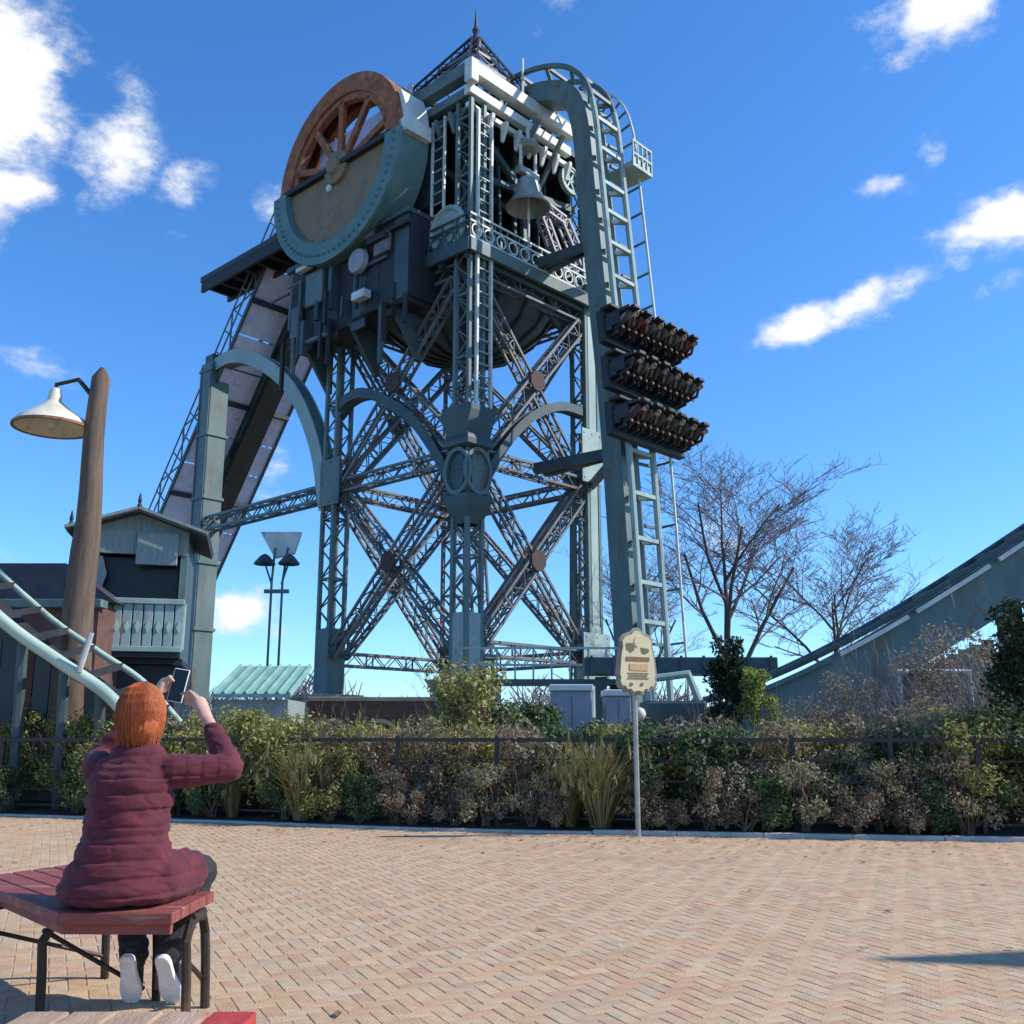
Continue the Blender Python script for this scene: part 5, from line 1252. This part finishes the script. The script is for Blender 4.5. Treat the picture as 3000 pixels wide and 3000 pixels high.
def place(kind, x, y, s=1.0, label=None, sz=None, z=.05, cat=None, group=None):
    lst = protos[kind]; i = used.get(kind, 0); used[kind] = i + 1
    p = lst[i % len(lst)]
    o = p if i < len(lst) else copy_tree(p)
    o.name = NAMES[kind]
    o.location = (x, y, z); o.rotation_euler = (0, 0, rv_.uniform(0, 6.28)); o.scale = (s, s, sz or s)
    tag(o, label, cat or ('conifer' if 'conif' in NAMES[kind] else 'plant' if kind in ('ochre', 'heather') else 'shrub'), group or 'shrubs and grasses of the hedge')
    return o
def E_(x, d): return edge_y(x) + d
# landmarks along the hedge for the labels
def where(x):
    for lim, t in ((-6.3, 'left of the seated person'), (-4.6, 'behind the seated person'), (-3.3, 'just right of the raised phone'), (-1.9, 'below the left plinth'), (-.5, 'below the low brick wall'), (.9, 'left of the cream sign'), (1.9, 'at the foot of the cream sign'), (3.2, 'right of the cream sign'), (4.6, 'below the rising track'), (9, 'near the right edge of the frame')):
        if x < lim: return t
    return 'near the right edge of the frame'
def lab(adj, x, d): return '%s %s, %s' % (adj, where(x), 'in front of the fence' if d < FO else 'behind the fence')
rows = [
 # kind, adjective, x, distance from the kerb, scale
 ('olive', 'dense olive green shrub', -8.6, .9, 1.0), ('olive', 'tall olive green shrub', -7.2, 1.1, 1.1), ('olive', 'broad olive green shrub', -6.0, .8, 1.0), ('dark', 'low dark evergreen shrub', -7.9, .25, .55),
 ('olive', 'leafy olive shrub', -5.0, .9, .95), ('dark', 'dark evergreen shrub', -5.6, .28, .6), ('olive', 'bright olive shrub', -4.1, .85, 1.12), ('dark', 'small dark evergreen shrub', -4.3, .22, .55), ('olive', 'full olive green shrub', -3.3, .75, 1.05), ('ochre', 'straw coloured grass clump', -3.75, 1.2, 1.25),
 ('ochre', 'tall yellow grass clump', -2.9, .25, 1.0), ('olive', 'round olive shrub', -2.5, .3, .72), ('ochre', 'pale dry grass clump', -2.3, 1.5, 1.25), ('brown', 'brown withered shrub', -1.9, .75, .9), ('heather', 'mauve heather clump', -1.3, .22, .85), ('brown', 'dark twiggy withered shrub', -.85, .8, .95), ('ochre', 'straw grass clump', -1.4, 1.6, 1.2), ('grey', 'silver grey shrub', -.35, .25, .8), ('heather', 'small faded heather clump', -.75, .2, .7),
 ('brown', 'russet withered shrub', .15, .75, .95), ('grey', 'greyish leafy shrub', .25, .22, .62), ('heather', 'pinkish heather clump', .55, .18, .8), ('ochre', 'golden feathery grass clump', 1.12, .30, 1.08), ('dark', 'dark leafy evergreen shrub', 1.75, .8, 1.0), ('heather', 'low pale heather clump', 1.95, .16, .6),
 ('dark', 'dense dark evergreen shrub', 2.6, .7, 1.0), ('brown', 'brown twiggy shrub', 2.45, .28, .62), ('heather', 'russet heather clump', 2.85, .18, .85), ('brown', 'loose withered shrub', 3.4, .8, 1.0), ('grey', 'pale grey green shrub', 3.55, .24, .85), ('grey', 'silvery shrub', 4.15, .75, 1.05), ('heather', 'dry pale heather clump', 4.1, .16, .9), ('brown', 'thin withered shrub', 4.7, .3, .7), ('heather', 'whitish heather clump', 4.75, .15, .8), ('dark', 'shady evergreen shrub', 4.9, .95, .95), ('olive', 'olive brown shrub', 5.5, .65, .95), ('brown', 'tangled withered shrub', 5.35, .25, .7), ('dark', 'dark bushy evergreen shrub', 6.4, .6, 1.0), ('olive', 'olive shrub', 7.4, .7, 1.0),
 ('brown', 'brown shrub', -.1, 1.6, 1.05), ('dark', 'dark evergreen shrub', .9, 1.5, 1.0), ('brown', 'russet brown shrub', 3.0, 1.6, 1.05), ('grey', 'grey shrub', 2.0, 1.5, 1.15), ('brown', 'withered brown shrub', 4.3, 1.7, 1.1), ('olive', 'olive green shrub', 5.9, 1.6, 1.1),
 ('brown', 'shadowy withered shrub', -1.55, .30, .55), ('dark', 'low glossy evergreen shrub', -2.05, .26, .5), ('dark', 'squat evergreen shrub', -3.15, .22, .5), ('brown', 'small withered shrub', 1.65, .25, .5), ('dark', 'low evergreen shrub', 3.1, .24, .5), ('dark', 'small shaded evergreen shrub', 5.0, .22, .45), ('dark', 'squat leafy evergreen shrub', -6.6, .25, .55), ('dark', 'squat dark evergreen shrub', -5.0, .22, .5)]
seen = {}
for kd, adj, x, d, s_ in rows:
    l = lab(adj, x, d)
    place(kd, x, E_(x, d), s_, l)
# a second, taller row knits the hedge together
fill = [('olive', 'tall olive shrub', -9.4, 1.3, 1.1), ('olive', 'golden olive shrub', -8.0, 1.9, 1.2), ('olive', 'wide olive shrub', -6.5, 1.8, 1.15), ('brown', 'tawny shrub', -5.5, 1.7, 1.15), ('olive', 'loose golden shrub', -4.7, 1.6, 1.15), ('olive', 'light olive shrub', -3.7, 1.5, 1.05), ('brown', 'tawny twiggy shrub', -2.9, 1.2, 1.1), ('olive', 'bright leafy shrub', -2.1, 1.3, 1.0), ('olive', 'small golden shrub', -3.0, .5, .8), ('olive', 'low golden shrub', -4.6, .42, .75), ('olive', 'low bright shrub', -6.3, .45, .8), ('brown', 'tawny leafy shrub', -1.1, 1.3, 1.05), ('olive', 'thin golden shrub', -.5, 1.1, .95), ('grey', 'pale leafy shrub', .5, 1.1, 1.1), ('olive', 'olive leafy shrub', 1.3, 1.2, .95), ('brown', 'tan leafy shrub', 2.2, 1.1, 1.05), ('olive', 'golden brown shrub', 3.8, 1.3, 1.0), ('brown', 'tan twiggy shrub', 4.6, 1.2, 1.1), ('brown', 'tan withered shrub', 5.3, 1.2, 1.15), ('olive', 'dull olive shrub', 6.2, 1.2, 1.1), ('grey', 'grey twiggy shrub', 2.95, .5, .85), ('grey', 'pale twiggy shrub', 4.45, .45, .8), ('ochre', 'fine straw grass clump', .75, .35, .8), ('ochre', 'short golden grass clump', -4.0, .35, .75)]
for kd, adj, x, d, s_ in fill: place(kd, x, E_(x, d), s_, lab(adj, x, d))
# bigger shrubs and conifers behind the fence
place('olive', -.75, 17.4, 1.6, 'big olive green bush in front of the nearest stone plinth', sz=1.75); place('dark', .15, 17.6, 1.35, 'rounded dark green bush left of the grey cabinets', sz=1.4)
place('olive', -3.4, 18.3, 1.15, 'mid sized olive bush in front of the low brick wall', sz=1.0); place('ochre', -1.9, 18.6, 1.5, 'dry grass tussock in front of the low brick wall', sz=1.25)
place('conifer', 4.05, 19.3, 1.15, 'dark slender conifer in front of the rising track'); place('lime', 4.5, 18.9, 1.12, 'lime green young conifer in front of the rising track')
place('tallbrown', 5.35, 18.6, .8, 'low bare brown shrub by the foot of the rising girder', sz=.62); place('tallbrown', 6.4, 18.9, .9, 'bare brown shrub left of the pale pipe frame', sz=.8); place('tallbrown', 7.45, 18.6, 1.0, 'tall bare brown shrub in front of the pale pipe frame', sz=.95); place('tallbrown', 8.5, 18.9, 1.1, 'tallest bare brown shrub under the rising track at the right', sz=1.12)
place('tallbrown', 6.9, 16.9, .8, 'low bare brown shrub under the rising track', sz=.62); place('tallbrown', 8.0, 16.6, .85, 'low spreading bare brown shrub near the tall dark evergreen', sz=.66)
place('bigdark', 6.75, 13.2, .9, 'tall dark evergreen at the right edge of the frame', sz=.82)
place('olive', 5.2, 16.6, 1.0, 'olive bush below the rising girder', sz=.85); place('dark', 2.6, 17.0, 1.0, 'dark bush below the cream sign', sz=.95); place('dark', -7.0, 19.3, 1.0, 'dark bush under the mint track'); place('olive', -5.4, 18.6, 1.1, 'olive bush behind the raised phone', sz=.95)

# bare trees
def bare_tree(loc, h, wd, seed, label, limbs=6):
    """Straight trunk, ascending limbs, then forking boughs down to fine twigs."""
    r_ = random.Random(seed); tr = MB(); cw = MB()
    root = empty('bare_tree', loc); tag(root, label, 'tree', 'bare trees behind the rising track')
    def limb(p, d, L_, r0, dep, tgt):
        n_ = 4 if dep < 3 else 3; pts = [p]; q = p.copy(); dd = d.copy()
        for k in range(n_):
            dd = (dd + Vector((r_.uniform(-1, 1), r_.uniform(-1, 1), r_.uniform(-.2, .6))) * .16).normalized(); q = q + dd * L_ / n_; pts.append(q.copy())
        rad = [max(.009, r0 * (1 - .5 * k / n_)) for k in range(n_ + 1)]
        tgt.tube(pts, rad, 7 if dep < 2 else 4 if dep < 4 else 3, caps=False)
        if dep >= 5: return
        nb_ = (6, 6, 5, 5, 3)[dep]
        for k in range(nb_):
            t = .25 + .75 * (k + r_.random()) / nb_; t = min(t, .999); i = int(t * n_); bp = pts[i].lerp(pts[i + 1], t * n_ - i)
            a = r_.uniform(0, 2 * PI); side = Vector((math.cos(a), math.sin(a), r_.uniform(-.25, .35)))
            nd = (dd * .75 + side * r_.uniform(.55, 1.0)).normalized()
            limb(bp, nd, L_ * r_.uniform(.42, .66), rad[i] * r_.uniform(.45, .65), dep + 1, tgt if dep < 1 else cw)
    th_ = h * .30; tp = [Vector((0, 0, 0)), Vector((.05, 0, th_ * .5)), Vector((-.04, .05, th_)), Vector((.03, 0, th_ * 1.7)), Vector((0, 0, th_ * 2.4))]
    r0 = h * .017
    tr.tube(tp, [r0 * 1.25, r0, r0 * .85, r0 * .5, r0 * .22], 9, caps=False)
    for k in range(limbs):
        t = k / (limbs - 1); z = th_ * (.85 + 1.4 * t); a = k * 2.4 + r_.uniform(-.4, .4)
        out = wd * (1 - .45 * t); up_ = h * .42 * (1 - .35 * t); d = Vector((math.cos(a) * out, math.sin(a) * out, up_))
        limb(Vector((0, 0, z)), d.normalized(), d.length * .95, r0 * (.55 - .25 * t), 1, tr)
    tr.build('trunk', 'bark', root, smooth=True); cw.build('crown', 'twig', root)
bare_tree((9.55, 45, 0), 13.2, 3.5, 12, 'larger bare tree with a wide crown beside the train drop', 7)
bare_tree((14.6, 46, 0), 10.0, 3.2, 23, 'smaller bare tree behind the rising track', 6)
bare_tree((7.4, 62, 0), 12.0, 3.4, 41, 'far bare tree partly hidden by the drop track', 6)
# far wood on the horizon
fw_ = MB(); r_ = random.Random(3)
for k in range(260):
    a = -60 + 120 * k / 260 + r_.uniform(-.4, .4); dist = r_.uniform(95, 140); h = r_.uniform(4.5, 9) * (.8 + .35 * math.sin(a * .35)); bx_, by_ = dist * math.sin(R(a)), dist * math.cos(R(a))
    fw_.tube([(bx_, by_, 0), (bx_ + r_.uniform(-.5, .5), by_, h * .75)], [.22, .08], 4, caps=False)
    for q in range(46):
        t = r_.uniform(.2, .8); an = r_.uniform(0, 6.28); L_ = r_.uniform(1.2, 3.2)
        p = Vector((bx_ + r_.uniform(-1.5, 1.5), by_ + r_.uniform(-1, 1), h * t)); e = p + Vector((math.cos(an), math.sin(an), r_.uniform(.5, 1.8))).normalized() * L_
        fw_.tube([p, e], [.10, .03], 3, caps=False)
tag(fw_.build('far_wood', 'twig'), 'bare brown wood along the horizon', 'wood', kind='stuff')

# fallen leaves blown along the kerb and over the paving
fl_ = MB(); r_ = random.Random(19)
for k in range(420):
    x = r_.uniform(-8, 7); y = edge_y(x) - .1 - abs(r_.gauss(0, 1.0)) * (1 if r_.random() < .75 else 4)
    if y < 4.4: continue
    a = r_.uniform(0, 6.28); L_ = r_.uniform(.02, .045); dx_, dy_ = math.cos(a) * L_, math.sin(a) * L_; z = .006
    fl_.add([(x - dx_, y - dy_, z), (x + dy_ * .5, y - dx_ * .5, z + r_.uniform(.002, .014)), (x + dx_, y + dy_, z + r_.uniform(0, .012)), (x - dy_ * .5, y + dx_ * .5, z + r_.uniform(.002, .014))], [(0, 1, 2, 3)])
tag(fl_.build('fallen_leaves', 'leaf_brown'), 'small brown fallen leaves scattered over the paving by the kerb', 'leaves', kind='stuff')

________________________

▶ **Stated exercise**
Search the data for the string "from" and copy each line where it appears.

▶ **Task response**
Continue the Blender Python script for this scene: part 5, from line 1252. This part finishes the script. The script is for Blender 4.5. Treat the picture as 3000 pixels wide and 3000 pixels high.
 # kind, adjective, x, distance from the kerb, scale